Южин выбирает из драматургии Шиллера романтическую трагедию «Мария Стюарт». Пьесы Шиллера уже в течение десяти лет не шли в Малом театре, и выросло поколение актеров, которое не работало над его трагедиями, и поколение молодежи, не видевшей их сценического осуществления. Между тем поэтичность Шиллера, сила чувств его трагических героев, благородство его идей приобретали особое значение в эти годы для театра, где находили отражение одряхление чувств, ослабление героической мечты, недостаточно раскрывались богатство и сила натуры человека. Художественный метод Шиллера, яркость центральных персонажей, борьба чувств и страстей позволяли сосредоточить все силы на актере, наметить для него лишь красочный исторический фон, но не требовали сложной режиссерской организации большого художественного полотна.

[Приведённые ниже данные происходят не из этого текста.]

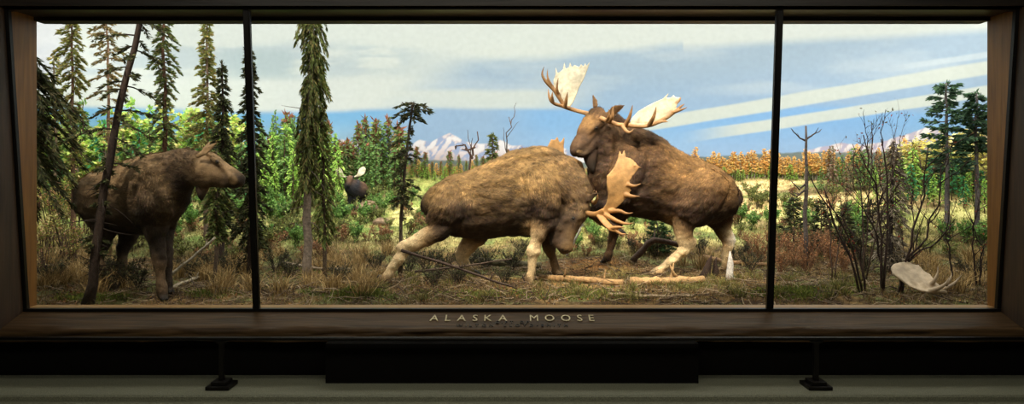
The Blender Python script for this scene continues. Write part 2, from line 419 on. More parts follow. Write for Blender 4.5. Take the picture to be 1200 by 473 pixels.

В спектакле (1910) в основном участвовали молодые актеры, менее скованные традициями, дорожившие самостоятельностью исканий, однако, с другой стороны, это было причиной и недостаточно высокого уровня художественной зрелости исполнения. Пашенная, выступавшая в ермоловскои роли Марии Стюарт, справедливо писала впоследствии, что она не могла в то время «осмыслить и сознательно донести до зрителя основной конфликт этой пьесы, показать трагическую судьбу женщины-королевы», а режиссер Платон предоставлял актерам действовать самостоятельно, корректируя на репетициях лишь нарушение общения актеров, указывая на недочеты интонаций, форсированный звук голоса, и т. п. Без помощи настоящего режиссера, Пашенная не могла верно и полно раскрыть сложный образ Марии.

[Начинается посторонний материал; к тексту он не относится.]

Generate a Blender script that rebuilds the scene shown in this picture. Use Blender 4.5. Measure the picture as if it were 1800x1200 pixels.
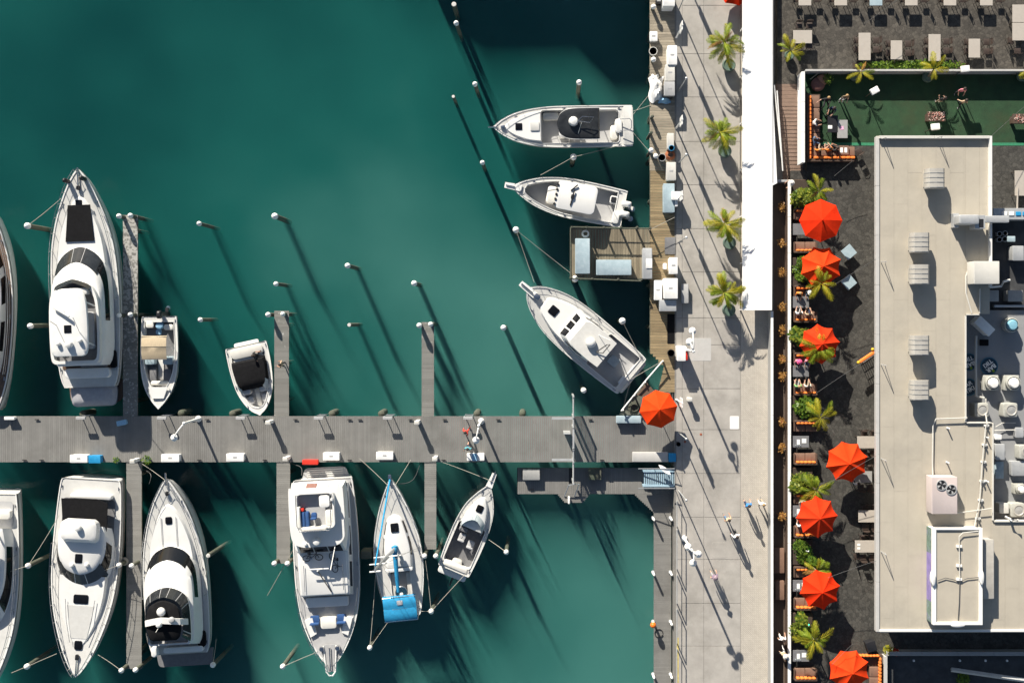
import bpy, math, random
from mathutils import Vector, Matrix
from mathutils.geometry import tessellate_polygon
from math import sin, cos, pi, radians, atan2
random.seed(7)
for _o in list(bpy.data.objects): bpy.data.objects.remove(_o)
SC = bpy.context.scene
COL = SC.collection
# ---------------------------------------------------------------- camera
H, S, NX, NY = 80.0, 24.0, 950.0, 560.0      # drone height, photo pixels per metre on the quay, point under the drone
WZ = -1.95                                     # water level; the quay is z = 0
def P(px, py, z=0.0):
    k = (H - z) / H / S
    return Vector(((px - NX) * k, -(py - NY) * k, z))
cam = bpy.data.cameras.new('camera'); camo = bpy.data.objects.new('camera', cam); COL.objects.link(camo)
camo.location = (0, 0, H); camo.rotation_euler = (0, 0, 0)
cam.sensor_fit = 'HORIZONTAL'; cam.sensor_width = 36.0; cam.lens = 36.0 * H / (1800 / S)
cam.shift_x = (900 - NX) / 1800; cam.shift_y = (NY - 600) / 1800
cam.clip_start = 0.5; cam.clip_end = 1000
SC.camera = camo
# ---------------------------------------------------------------- light
EL = radians(26.5); SD = Vector((0.40, -0.917, 0)).normalized()
sd = Vector((SD.x * cos(EL), SD.y * cos(EL), -sin(EL)))
world = bpy.data.worlds.new('World'); SC.world = world; world.use_nodes = True
wn = world.node_tree; wn.nodes.clear()
sky = wn.nodes.new('ShaderNodeTexSky'); sky.sky_type = 'NISHITA'; sky.sun_disc = False
sky.sun_elevation = EL; sky.sun_rotation = atan2(-SD.x, -SD.y); sky.air_density = 1.0; sky.dust_density = 1.0
bg = wn.nodes.new('ShaderNodeBackground'); bg.inputs[1].default_value = 0.05
wo = wn.nodes.new('ShaderNodeOutputWorld')
wn.links.new(sky.outputs[0], bg.inputs[0]); wn.links.new(bg.outputs[0], wo.inputs[0])
sl = bpy.data.lights.new('sun', 'SUN'); sl.energy = 5.0; sl.angle = radians(0.55); sl.color = (1.0, 0.93, 0.82)
so = bpy.data.objects.new('sun', sl); COL.objects.link(so)
so.rotation_euler = sd.to_track_quat('-Z', 'Y').to_euler(); so.location = (0, 0, 60)
vs = SC.view_settings
vs.view_transform = 'Standard'; vs.look = 'None'; vs.gamma = 1.0; vs.exposure = 0.95; vs.use_curve_mapping = False
SC.render.film_transparent = False
# ---------------------------------------------------------------- materials
MATS = {}
def mat(name, col, rough=0.6, var=0.12, scale=3.0, metal=0.0, bump=0.0, bscale=40.0, island=0.0, spec=0.5,
        dirt=None, dscale=0.6, damt=0.35, stretch=None, sheen=0.0, trans=0.0):
    """principled material with two noises in the colour (cloudy wear, fine grain), random tone per piece, fine bump"""
    if name in MATS: return MATS[name]
    m = bpy.data.materials.new(name); m.use_nodes = True; nt = m.node_tree; N = nt.nodes; L = nt.links
    b = N['Principled BSDF']
    tc = N.new('ShaderNodeTexCoord'); vec = tc.outputs['Object']
    geo = N.new('ShaderNodeNewGeometry')
    if stretch:
        mp = N.new('ShaderNodeMapping'); mp.inputs['Scale'].default_value = stretch
        L.new(geo.outputs['Position'], mp.inputs[0]); vec = mp.outputs[0]
    else: vec = geo.outputs['Position']
    n1 = N.new('ShaderNodeTexNoise'); n1.inputs['Scale'].default_value = scale; n1.inputs['Detail'].default_value = 6
    n1.inputs['Roughness'].default_value = 0.65; L.new(vec, n1.inputs['Vector'])
    mr = N.new('ShaderNodeMapRange'); mr.inputs['From Min'].default_value = 0.3; mr.inputs['From Max'].default_value = 0.7
    mr.inputs['To Min'].default_value = 1 - var; mr.inputs['To Max'].default_value = 1 + var
    L.new(n1.outputs[0], mr.inputs[0]); val = mr.outputs[0]
    if island:
        mr2 = N.new('ShaderNodeMapRange'); mr2.inputs['To Min'].default_value = 1 - island; mr2.inputs['To Max'].default_value = 1 + island
        L.new(geo.outputs['Random Per Island'], mr2.inputs[0])
        mu = N.new('ShaderNodeMath'); mu.operation = 'MULTIPLY'; L.new(val, mu.inputs[0]); L.new(mr2.outputs[0], mu.inputs[1]); val = mu.outputs[0]
    hs = N.new('ShaderNodeVectorMath'); hs.operation = 'SCALE'; hs.inputs[0].default_value = col[:3]; L.new(val, hs.inputs['Scale'])
    out = hs.outputs[0]
    if dirt:
        n2 = N.new('ShaderNodeTexNoise'); n2.inputs['Scale'].default_value = dscale; n2.inputs['Detail'].default_value = 8
        n2.inputs['Roughness'].default_value = 0.7; L.new(geo.outputs['Position'], n2.inputs['Vector'])
        r2 = N.new('ShaderNodeMapRange'); r2.inputs['From Min'].default_value = 0.5; r2.inputs['From Max'].default_value = 0.72
        r2.inputs['To Max'].default_value = damt; L.new(n2.outputs[0], r2.inputs[0])
        mx = N.new('ShaderNodeMix'); mx.data_type = 'RGBA'; L.new(r2.outputs[0], mx.inputs[0]); L.new(out, mx.inputs[6])
        mx.inputs[7].default_value = (*dirt, 1); out = mx.outputs[2]
    L.new(out, b.inputs['Base Color'])
    b.inputs['Roughness'].default_value = rough; b.inputs['Metallic'].default_value = metal
    b.inputs['Specular IOR Level'].default_value = spec
    if trans: b.inputs['Transmission Weight'].default_value = trans
    if bump:
        n3 = N.new('ShaderNodeTexNoise'); n3.inputs['Scale'].default_value = bscale; n3.inputs['Detail'].default_value = 3
        L.new(vec, n3.inputs['Vector'])
        bp = N.new('ShaderNodeBump'); bp.inputs['Strength'].default_value = bump; bp.inputs['Distance'].default_value = 0.02
        L.new(n3.outputs[0], bp.inputs['Height']); L.new(bp.outputs[0], b.inputs['Normal'])
    MATS[name] = m; return m
def leafmat(name, c1, c2):
    if name in MATS: return MATS[name]
    m = bpy.data.materials.new(name); m.use_nodes = True; nt = m.node_tree; N = nt.nodes; L = nt.links
    b = N['Principled BSDF']; geo = N.new('ShaderNodeNewGeometry')
    mx = N.new('ShaderNodeMix'); mx.data_type = 'RGBA'; mx.inputs[6].default_value = (*c1, 1); mx.inputs[7].default_value = (*c2, 1)
    L.new(geo.outputs['Random Per Island'], mx.inputs[0]); L.new(mx.outputs[2], b.inputs['Base Color'])
    b.inputs['Roughness'].default_value = 0.45; b.inputs['Specular IOR Level'].default_value = 0.35
    tl = N.new('ShaderNodeBsdfTranslucent'); L.new(mx.outputs[2], tl.inputs[0])
    ms = N.new('ShaderNodeMixShader'); ms.inputs[0].default_value = 0.4
    L.new(b.outputs[0], ms.inputs[1]); L.new(tl.outputs[0], ms.inputs[2]); L.new(ms.outputs[0], N['Material Output'].inputs[0])
    MATS[name] = m; return m
W_ = dict
gel = mat('gelcoat_white', (.69, .685, .66), .3, .03, 1.2, spec=.5, dirt=(.55, .53, .47), dscale=1.1, damt=.22)
gel2 = mat('gelcoat_cream', (.56, .545, .5), .38, .05, 2.0, dirt=(.45, .43, .38), dscale=1.4, damt=.25)
nonskid = mat('nonskid_deck', (.53, .525, .50), .7, .06, 3, bump=.15, bscale=160, dirt=(.42, .4, .36), damt=.3, dscale=1.3)
greydeck = mat('grey_deck', (.36, .36, .36), .7, .08, 3, bump=.15, bscale=140, dirt=(.25, .25, .24), dscale=1.5)
darkdeck = mat('dark_grey_deck', (.15, .15, .155), .75, .15, 4, bump=.15, bscale=120)
glass = mat('dark_glass', (.006, .0065, .008), .06, .2, 2, spec=.4)
glassg = mat('grey_glass', (.022, .024, .026), .08, .35, 2, spec=.5)
paleglass = mat('pale_glass', (.35, .4, .42), .1, .15, 3, spec=.7)
blackcv = mat('black_canvas', (.010, .010, .011), .9, .25, 5, spec=.1, bump=.25, bscale=30)
greycv = mat('grey_canvas', (.33, .33, .35), .85, .1, 4, bump=.4, bscale=9)
beigecv = mat('beige_canvas', (.42, .34, .23), .85, .15, 5, bump=.3, bscale=20, stretch=(9, 1, 1))
bluecv = mat('blue_canvas', (.010, .22, .42), .8, .2, 5, bump=.3, bscale=14)
whitecv = mat('white_canvas', (.8, .79, .77), .8, .05, 2, bump=.12, bscale=10)
steel = mat('stainless_steel', (.62, .62, .62), .25, .05, 5, metal=1)
alu = mat('aluminium', (.5, .52, .54), .4, .1, 5, metal=.8)
black = mat('black_plastic', (.015, .015, .017), .45, .2, 6)
rubber = mat('rubber', (.03, .03, .03), .8, .2, 8)
vinyl = mat('vinyl_seat', (.7, .68, .62), .5, .04, 3)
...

Шотландская королева должна покорять своим обаянием и поражать трагичностью судьбы. Между тем Пашенная слабо и неполно передавала поэтичность и пленительность Марии, очаровывающей всех и потому ненавистной Елизавете. Недоставало Пашенной «нежности, почти детской наивности, поэтичности, легкости». Трагическая участь Марии, величие ее страданий требуют особой силы переживания, накала чувств, преодоления обыденного. Но эта обреченность, сила трагического, поэзия и величие кроткого страдания и бурное прошлое не очень удались Пашенной. Лучше других прозвучала сцена двух королев, где у нее впечатляли искренний, верный тон, заглушенные интонации и жаркие речи, вынужденная внешняя покорность и смелое выражение глаз. Эта сцена передавалась, по словам Эфроса, «с все нарастающим совершенством, с большим размахом силы, темперамента, нервов. Через многое проходит Мария за эту короткую сцену,— от высшего смирения, когда склоняет она перед Елизаветой колени, и до высшего протеста, когда вырывается на волю ее гордый демон, когда ненависть и гордость, опрокинув все преграды. воздвигнутые благоразумием, неудержимо хлынули горячими потоками. И многое в этом многом передано отлично, с силою захватывающею, с огнем обжигающим». Исполнение Пашенной отличалось интересными приемами сценической изобразительности. Как бы яркими мазками, с большой силой темперамента, она крупно и выразительно набрасывала эскиз своей роли, лишенный целостности, но привлекающий мастерством отдельных кусков. Она ослабила мотив жертвы, искупившей грех страданием, и усилила протест против подавления личности, ненависть и гордость, неукротимость Марии. Но это были лишь отдельные штрихи, не сформировавшиеся в целостный образ.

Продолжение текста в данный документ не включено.